Monday, July 16, 2007

Miliband defends UK-US relations

BBC News
Sunday, July 15, 2007

Foreign Secretary David Miliband has insisted that the US will continue to be the UK's most important partner.

His assertion comes after comments from two other ministers seemed to hint at a cooling of relations with the US.

"Our commitment to work with the American government in general, and the Bush administration in particular, is resolute," Mr Miliband told the BBC.

He said issues such as climate change and terrorism could only be tackled with the US.

His statement came after new Foreign Office minister Lord Malloch Brown claimed the UK and the US would no longer be "joined at the hip" on foreign policy.

And International Development Secretary Douglas Alexander warned in a speech against unilateralism and called for an "internationalist approach" to global problems.

'Different challenges'

Some analysts considered those remarks as evidence of Labour distancing itself from the US - and the close personal ties between former Prime Minister Tony Blair and US President George W Bush.
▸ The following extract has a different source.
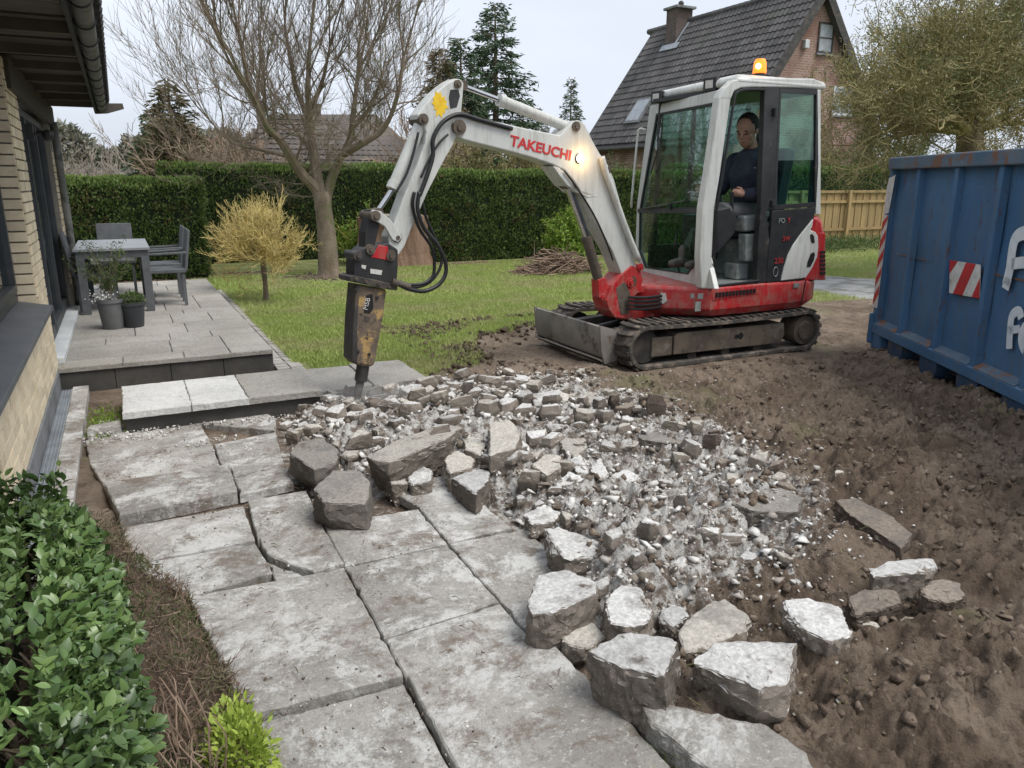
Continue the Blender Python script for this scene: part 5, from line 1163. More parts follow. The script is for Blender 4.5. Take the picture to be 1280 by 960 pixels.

But Mr Miliband rebuffed those claims, saying: "We have a strong new leader in the United Kingdom, he is going to be a valued partner with the United States.

"He is going to work very closely with President Bush. That is the right thing to do."

Mr Miliband said Lord Malloch Brown had been reflecting on the past and saying that Britain faced a "different set of challenges than we did 10 years ago".

A strategy paper published last year by the government under Mr Blair stated that the US was the UK's single most important bilateral partner in the world, alongside its multilateral partnerships with bodies such as the UN.

Mr Miliband said nothing had changed, and that the UK and US had a "shared history and shared values".

"We want to be serious players who make a difference in the world - and you do that with the United States, not against them," he told BBC One's Sunday AM programme.

'Get a grip'

Meanwhile, former Liberal Democrat leader Lord Ashdown said the UK should use the relationship with the US to Britain's advantage.

Speaking of operations in Iraq, he said: "We have real autonomy - in fact I suspect one of Mr Blair's mistakes was he did not use the leverage he had to influence American policy."

Liberal Democrat leader Sir Menzies Campbell called on Mr Brown to "get a grip".

"What is at issue is not the relationship with the US but the nature of that relationship," he said.

"Under Tony Blair the relationship was so subordinate as to appear subservient. Britain needs to be America's candid friend not its client."

Earlier in the week, Gordon Brown told BBC Radio Five Live that he would continue to work, as Tony Blair did, "very closely with the American administration".